A video I enjoyed was watching the artist draw on glass, as if I were the canvas. Several I was befuddled by involved American politicians: Nixon, Reagan, etc. A disturbingly powerful video was footage of atomic bombs, shown to the soundtrack of an old song from the ‘40s, singing about meeting again some sunny day, while on the screen ground zero glowed like the sun.

But the exhibit that really stuck with me, other than “Guernica,” was “Kuba.” (I can’t put the symbol above the “u.”) The artist lived in the shantytown, Kuba, (I think it’s in Cuba,) for several years. The citizens of it have formed a tight knit and enduring community. He interviewed many people and videoed their stories.

You walk into a room full of televisions, at least 30. Each one has a chair in front. Each set and each chair is unique. There is a kitchen chair, a lawn chair, an armchair, etc. And on each tv set is a different person, telling their story. I didn’t sit in a chair but I think you could.

It was fascinating, a modern and more personal version of what the old masters were conveying with “Market Day.”

I saw the story of a young man, who asked for leave from the army, thinking he would get the normal 20 days. He got six. So he stayed 20, thinking he would get a “Ha, ha, you bad boy.” and a slap on the wrist. Instead he got two years in prison, of which he served five months.

Another one was a girl whose family left the barrio. Her father had a coffee house with an apartment above. She hated it. She felt smothered, and kept running away.

Eventually her father gave up the coffee house and built another shack next to the first one. He lives in one; his wife lives in the other. The girl switches between.

She said something like, “ Out there are rules. Before you visit your neighbor you must call and ask. There are doors that shut people out. Here you are free. You can visit anyonek, any time. I can’t live out there; I can’t breathe.”

I wonder what stories Navasota could tell?

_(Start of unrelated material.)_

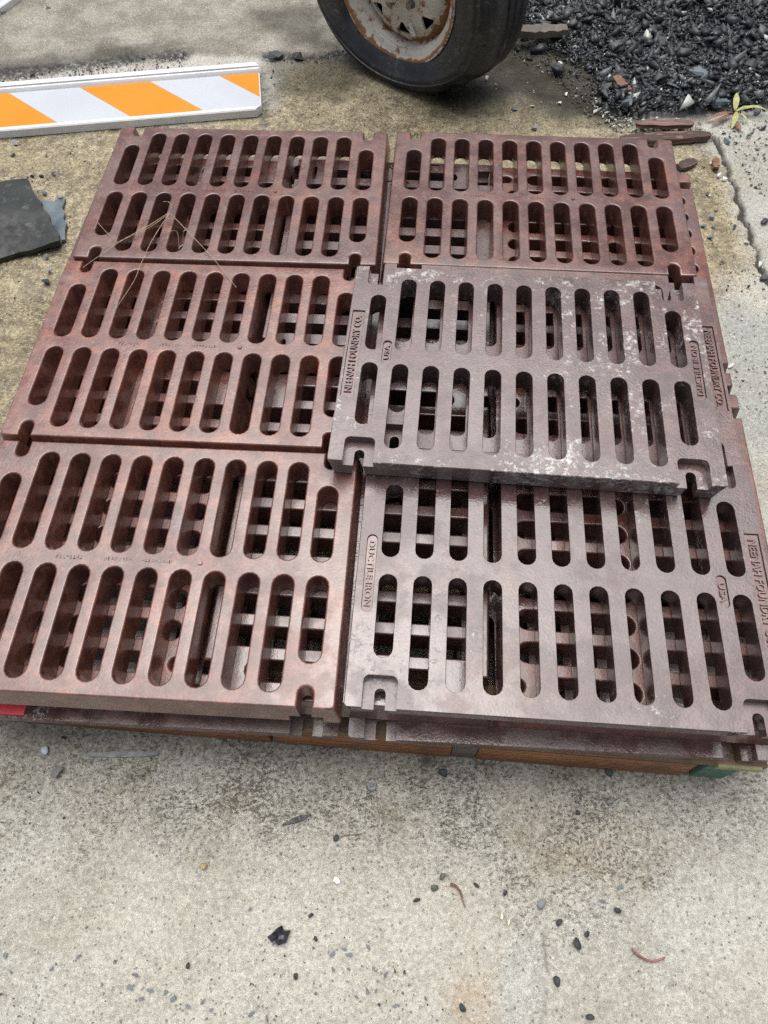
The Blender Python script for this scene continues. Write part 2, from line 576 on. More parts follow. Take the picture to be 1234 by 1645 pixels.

It’s Not the Wrong Bus; It’s Not the Wrong Bus

The bus from Madrid was late, and I barely made my connection. I’d gone seven hours without a bathroom break, so once I got the right bus I headed for the WC. As I was washing my hands I heard a call that a bus was leaving, and I realized I had not gotten my bus #. So I picked one that seemed to be in the right place, and the driver waved me on. And I’m sitting here telling myself that if it was the wrong bus he would have checked my ticket. So it’s not the wrong bus. it’s not the wrong bus. Please God let it not be the wrong bus.